Leave the pictures out, and retype all of the material exactly as written.

--------

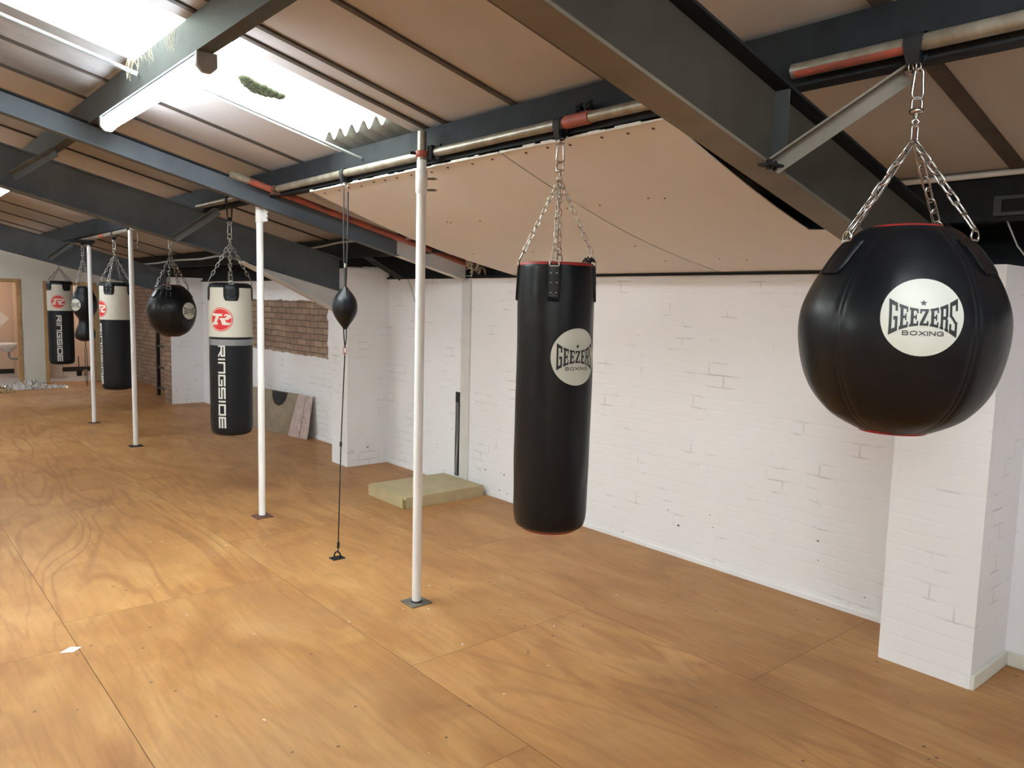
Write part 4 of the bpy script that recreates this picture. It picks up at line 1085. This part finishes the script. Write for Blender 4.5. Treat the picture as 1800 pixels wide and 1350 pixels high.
def ring_bag(label, y, zt, zb, r, zc_top, zc_bot, logo_a, logo_z, logo_r, txt_a, txt_top, txt_len, txt_h, tabs, strap_z, silver=None, sz=None):
    pr = cyl_prof(zt - .03, zb, r, .003, .055)
    pr = [(zt, r * .80), (zt - .012, r * .93)] + pr
    t = thing('punch_bag', label, 'punch bag', (HX, y, zb), 'cream and black punch bags')
    bd = Body(HX, y, pr, .0022, (), 0, seed=y)
    bd.mesh(zt, zb, 60, 72, cap_top=True, cap_bot=True).build('body', 'vinyl', t)
    uc = bd.mesh(zc_top, zc_bot, 16, 72, eps=.0018).build('upper_cover', 'cream', t); uc['label'] = 'cream upper part'
    if silver: bd.mesh(silver[0], silver[1], 4, 72, eps=.003).build('tape_band', 'silver', t)['label'] = 'silver band'
    lg = bd.disc(logo_a, logo_z, logo_r, .0034).build('logo', 'logo_red', t); lg['label'] = 'round red logo with a cream R'
    q = bd.quads(logo_a, logo_z, R_LOGO, logo_r * .93, .0046, 3); q2 = bd.disc(logo_a, logo_z, logo_r * .93, .0042, rin=.95)
    q.add(q2.v, q2.f, 0, True); q.build('logo_letter', 'logo_cream', lg)
    zc = txt_top
    bd.quads(txt_a, 0, ringside(txt_top, txt_len, txt_h), 1.0, .0025, 2).build('lettering', 'letter_white', t)['label'] = 'white RINGSIDE lettering reading downwards'
    ap = hang_gear(t, y, strap_z, 0, 'chain_dull')
    hang_tabs(t, bd, tabs, zt - .022, .125, .12, zt - .004, ap, 'vinyl', True, 'chain_dull', pitch=.037, lnk=.047, lw=.021, lr=.0032, ring_r=.02)
    base_ring(t, HX, y, zb)
    return t
ca = math.radians(-110.4)
ring_bag('cream topped black bag with a silver band, hanging beside the second white pole', 6.574, 1.866, .590, .170, 1.825, 1.417, ca - math.radians(27), 1.563, .098, ca - math.radians(26), 1.352, .69, .062,
         [ca + math.radians(d) for d in (2, 92, 182, -88)], 2.352, silver=(1.398, 1.348))
beam_strap(6.574, 2.352, 'black strap on the tube above the silver banded bag', .04, z=2.555)
ca = math.radians(-103.4)
ring_bag('cream topped black bag without a band, hanging between the two far white poles', 10.31, 1.885, .596, .172, 1.838, 1.44, ca - math.radians(66), 1.568, .10, ca - math.radians(72), 1.39, .72, .065,
         [ca + math.radians(d) for d in (-24, 66, 156, -114)], 2.365)
beam_strap(10.31, 2.365, 'black strap on the tube between the two far white poles', .04, z=2.467)
ca = math.radians(-100.2)
ring_bag('furthest cream topped black bag, in front of the right washroom doorway', 13.58, 1.918, .655, .172, 1.862, 1.47, ca - math.radians(10), 1.605, .10, ca - math.radians(8), 1.40, .69, .07,
         [ca + math.radians(d) for d in (-58, 32, 122, -148)], 2.27)
beam_strap(13.58, 2.27, 'black strap on the tube beyond the furthest rafter', .04, z=2.42)

# --- waisted uppercut bag
y = 11.97
pr = [(1.842, .06), (1.83, .085), (1.76, .115), (1.69, .143), (1.60, .158), (1.52, .150), (1.45, .115), (1.40, .082), (1.36, .075), (1.31, .088), (1.25, .112), (1.18, .128), (1.12, .112), (1.09, .06)]
t = thing('uppercut_bag', 'waisted black bag with two bulges and a white badge, behind the furthest pole', 'punch bag', (HX, y, 1.09))
ca = math.atan2(-y, -HX)
bd = Body(HX, y, pr, .003, [ca + math.radians(d) for d in (-20, 52, 124, 196, 268)], .004, seed=5)
bd.mesh(1.842, 1.09, 60, 96, cap_top=True, cap_bot=True).build('body', 'leather', t)
ap = hang_gear(t, y, 2.37, 0, 'chain_dull')
hang_tabs(t, bd, [ca + math.radians(d) for d in (-60, 30, 120, -150)], 1.80, .06, .05, 1.83, ap, 'leather', False, 'chain_dull', pitch=.037, lnk=.047, lw=.021, lr=.003)
geezer_badge(t, bd, ca - math.radians(46), 1.585, .082)
b = MB(); b.tube([(HX, y, 1.09), (HX, y, 1.00)], .006, 6); b.tube([(HX - .012, y, 1.0), (HX - .01, y, .6), (HX, y, .50)], .0045, 6); b.tube([(HX + .012, y, 1.0), (HX + .014, y, .6), (HX + .006, y, .46)], .0045, 6)
b.build('bottom_cord', 'elastic', t)
beam_strap(y, 2.37, 'black strap on the tube beyond the furthest white pole', .04, z=2.459)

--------

**Final result**
Write part 4 of the bpy script that recreates this picture. It picks up at line 1085. This part finishes the script. Write for Blender 4.5. Treat the picture as 1800 pixels wide and 1350 pixels high.
def ring_bag(label, y, zt, zb, r, zc_top, zc_bot, logo_a, logo_z, logo_r, txt_a, txt_top, txt_len, txt_h, tabs, strap_z, silver=None, sz=None):
    pr = cyl_prof(zt - .03, zb, r, .003, .055)
    pr = [(zt, r * .80), (zt - .012, r * .93)] + pr
    t = thing('punch_bag', label, 'punch bag', (HX, y, zb), 'cream and black punch bags')
    bd = Body(HX, y, pr, .0022, (), 0, seed=y)
    bd.mesh(zt, zb, 60, 72, cap_top=True, cap_bot=True).build('body', 'vinyl', t)
    uc = bd.mesh(zc_top, zc_bot, 16, 72, eps=.0018).build('upper_cover', 'cream', t); uc['label'] = 'cream upper part'
    if silver: bd.mesh(silver[0], silver[1], 4, 72, eps=.003).build('tape_band', 'silver', t)['label'] = 'silver band'
    lg = bd.disc(logo_a, logo_z, logo_r, .0034).build('logo', 'logo_red', t); lg['label'] = 'round red logo with a cream R'
    q = bd.quads(logo_a, logo_z, R_LOGO, logo_r * .93, .0046, 3); q2 = bd.disc(logo_a, logo_z, logo_r * .93, .0042, rin=.95)
    q.add(q2.v, q2.f, 0, True); q.build('logo_letter', 'logo_cream', lg)
    zc = txt_top
    bd.quads(txt_a, 0, ringside(txt_top, txt_len, txt_h), 1.0, .0025, 2).build('lettering', 'letter_white', t)['label'] = 'white RINGSIDE lettering reading downwards'
    ap = hang_gear(t, y, strap_z, 0, 'chain_dull')
    hang_tabs(t, bd, tabs, zt - .022, .125, .12, zt - .004, ap, 'vinyl', True, 'chain_dull', pitch=.037, lnk=.047, lw=.021, lr=.0032, ring_r=.02)
    base_ring(t, HX, y, zb)
    return t
ca = math.radians(-110.4)
ring_bag('cream topped black bag with a silver band, hanging beside the second white pole', 6.574, 1.866, .590, .170, 1.825, 1.417, ca - math.radians(27), 1.563, .098, ca - math.radians(26), 1.352, .69, .062,
         [ca + math.radians(d) for d in (2, 92, 182, -88)], 2.352, silver=(1.398, 1.348))
beam_strap(6.574, 2.352, 'black strap on the tube above the silver banded bag', .04, z=2.555)
ca = math.radians(-103.4)
ring_bag('cream topped black bag without a band, hanging between the two far white poles', 10.31, 1.885, .596, .172, 1.838, 1.44, ca - math.radians(66), 1.568, .10, ca - math.radians(72), 1.39, .72, .065,
         [ca + math.radians(d) for d in (-24, 66, 156, -114)], 2.365)
beam_strap(10.31, 2.365, 'black strap on the tube between the two far white poles', .04, z=2.467)
ca = math.radians(-100.2)
ring_bag('furthest cream topped black bag, in front of the right washroom doorway', 13.58, 1.918, .655, .172, 1.862, 1.47, ca - math.radians(10), 1.605, .10, ca - math.radians(8), 1.40, .69, .07,
         [ca + math.radians(d) for d in (-58, 32, 122, -148)], 2.27)
beam_strap(13.58, 2.27, 'black strap on the tube beyond the furthest rafter', .04, z=2.42)

# --- waisted uppercut bag
y = 11.97
pr = [(1.842, .06), (1.83, .085), (1.76, .115), (1.69, .143), (1.60, .158), (1.52, .150), (1.45, .115), (1.40, .082), (1.36, .075), (1.31, .088), (1.25, .112), (1.18, .128), (1.12, .112), (1.09, .06)]
t = thing('uppercut_bag', 'waisted black bag with two bulges and a white badge, behind the furthest pole', 'punch bag', (HX, y, 1.09))
ca = math.atan2(-y, -HX)
bd = Body(HX, y, pr, .003, [ca + math.radians(d) for d in (-20, 52, 124, 196, 268)], .004, seed=5)
bd.mesh(1.842, 1.09, 60, 96, cap_top=True, cap_bot=True).build('body', 'leather', t)
ap = hang_gear(t, y, 2.37, 0, 'chain_dull')
hang_tabs(t, bd, [ca + math.radians(d) for d in (-60, 30, 120, -150)], 1.80, .06, .05, 1.83, ap, 'leather', False, 'chain_dull', pitch=.037, lnk=.047, lw=.021, lr=.003)
geezer_badge(t, bd, ca - math.radians(46), 1.585, .082)
b = MB(); b.tube([(HX, y, 1.09), (HX, y, 1.00)], .006, 6); b.tube([(HX - .012, y, 1.0), (HX - .01, y, .6), (HX, y, .50)], .0045, 6); b.tube([(HX + .012, y, 1.0), (HX + .014, y, .6), (HX + .006, y, .46)], .0045, 6)
b.build('bottom_cord', 'elastic', t)
beam_strap(y, 2.37, 'black strap on the tube beyond the furthest white pole', .04, z=2.459)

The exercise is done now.